What do you feel like the city of Atlanta has learned since the murder of George Floyd and the Black Lives Matter demonstrations?

I love Audre Lorde and there’s a quote from her, one of my favorites: “Silence will not protect you.” When you live in Atlanta, especially as African-Americans, in so many ways, it’s a cocoon, because we traditionally don’t have many challenges on the scale that other cities have as it relates to African-Americans. This was this moment of reckoning, that our issues and challenges may not be as prevalent, but they’re still there, and there’s an equally important responsibility for us to acknowledge them and to confront them and to address them.

What did you think of the first night of the Democratic National Convention? And how would you respond to the president, who said Michelle Obama was “in over her head” and “extremely divisive”?

What else could that simple man muster up to say? Not much. Michelle, as far as I’m concerned, could have spoken, dropped the mic and we could’ve waited for Joe Biden’s acceptance — that’s how impactful and moving and concise her speech was. It really wasn’t a speech, it was a conversation…. At times, it was so somber, but 2020 has been somber. For anybody else, including myself, who will speak after her, it is going to be a tough act to follow. But I think we’re all OK if we fall a bit short.

Do you prepare differently for a speech in a livestream format than you would at a big convention hall or stadium?

Yes, and I was very grateful I’m going on Thursday night and not Tuesday night. I obviously watch the convention for the content but also to determine how I should improve my delivery. When you give a speech, you’re normally talking to a crowd and you can feed off of their energy and you can get visual cues — are people with you, are you boring them to death? It goes back to what Michelle Obama said and how she said it. It wasn’t this “let the church stand up and say Amen” kind of speech like we often see at conventions, but it was equally impactful.

Your dad died in 1994, when he was just 53. Anything else you’d like to say about him?
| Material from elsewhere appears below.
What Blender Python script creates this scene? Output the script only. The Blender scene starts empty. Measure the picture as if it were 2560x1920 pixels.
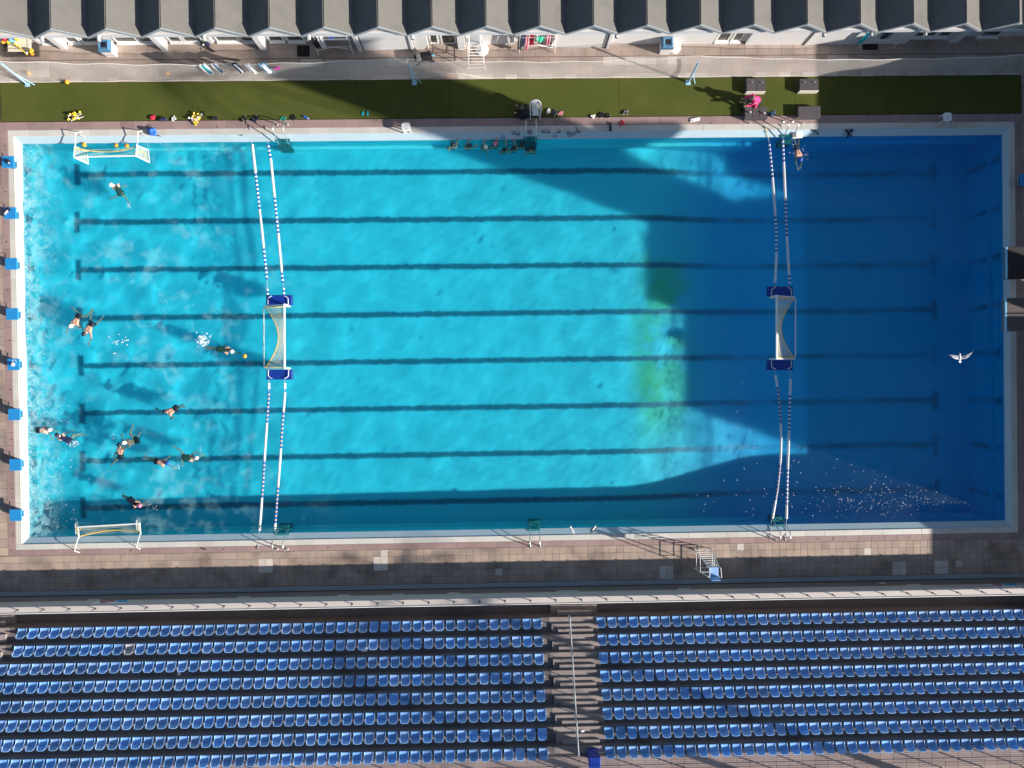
import bpy, bmesh, math, random
import numpy as np
from mathutils import Vector, Matrix, Euler
rnd = random.Random(7)
R_ = math.radians
SC = bpy.context.scene
COL = SC.collection

# ------------------------------------------------------------------ camera
CAM_H = 35.7
CAM_ROT = (-0.0080, -0.0149, -0.0141)
cd = bpy.data.cameras.new('camera')
cam = bpy.data.objects.new('camera', cd); COL.objects.link(cam)
cam.location = (0, 0, CAM_H); cam.rotation_euler = CAM_ROT
cd.sensor_width = 36; cd.lens = 36 * 1775 / 2560; cd.clip_start = .5; cd.clip_end = 2000
SC.camera = cam
CM = Euler(CAM_ROT).to_matrix()

def P(u, v, z=0.0):
    """the place, at height z, that the photograph (2560 wide) shows at u, v"""
    d = CM @ Vector((u - 1280, 960 - v, -1775)); s = (z - CAM_H) / d.z
    return Vector((d.x * s, d.y * s, z))

# ------------------------------------------------------------------ light
SUN_EL, SUN_AZ = 22.5, 20.0            # elevation; light travels towards (-cos az, +sin az)
w = bpy.data.worlds.new('World'); SC.world = w; w.use_nodes = True
nt = w.node_tree; bg = nt.nodes['Background']
sky = nt.nodes.new('ShaderNodeTexSky'); sky.sky_type = 'NISHITA'; sky.sun_disc = False
sky.sun_elevation = R_(SUN_EL); sky.sun_rotation = R_(90 + SUN_AZ)
sky.air_density = 1.0; sky.dust_density = 0.6
nt.links.new(sky.outputs[0], bg.inputs[0]); bg.inputs[1].default_value = .066
sl = bpy.data.lights.new('sun', 'SUN'); sl.energy = 5.0; sl.angle = R_(.55); sl.color = (1.0, .93, .84)
sun = bpy.data.objects.new('sun', sl); COL.objects.link(sun); sun.location = (60, -22, 40)
SDIR = Vector((-math.cos(R_(SUN_AZ)) * math.cos(R_(SUN_EL)), math.sin(R_(SUN_AZ)) * math.cos(R_(SUN_EL)), -math.sin(R_(SUN_EL))))
sun.rotation_euler = SDIR.to_track_quat('-Z', 'Y').to_euler()
sl.cycles.is_caustics_light = True
vs = SC.view_settings
vs.view_transform = 'Standard'; vs.look = 'None'; vs.exposure = 0.9; vs.gamma = 1.0; vs.use_curve_mapping = False
SC.render.engine = 'CYCLES'
SC.cycles.use_denoising = True
SC.cycles.max_bounces = 8; SC.cycles.transparent_max_bounces = 16
SC.cycles.sample_clamp_indirect = 8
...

Yeah. My dad was a wonderful man. He was a human being with his share of flaws, but everybody I’ve ever talked to who worked with my dad speaks of his heart. When I had the pleasure of meeting Elton John last year, who was in Atlanta doing some work with his AIDS foundation, he sang one of my dad’s songs to me: “Um, Um, Um, Um, Um, Um.” He told me the story of how he came to play behind my dad, and at the end of the tour, my dad took off his tie and gave it to him — and he described the tie. I’m proud to be his daughter. He always told me, “What’s the worst that can happen? Somebody can tell you ‘no.'” That’s the other part of that performer in him.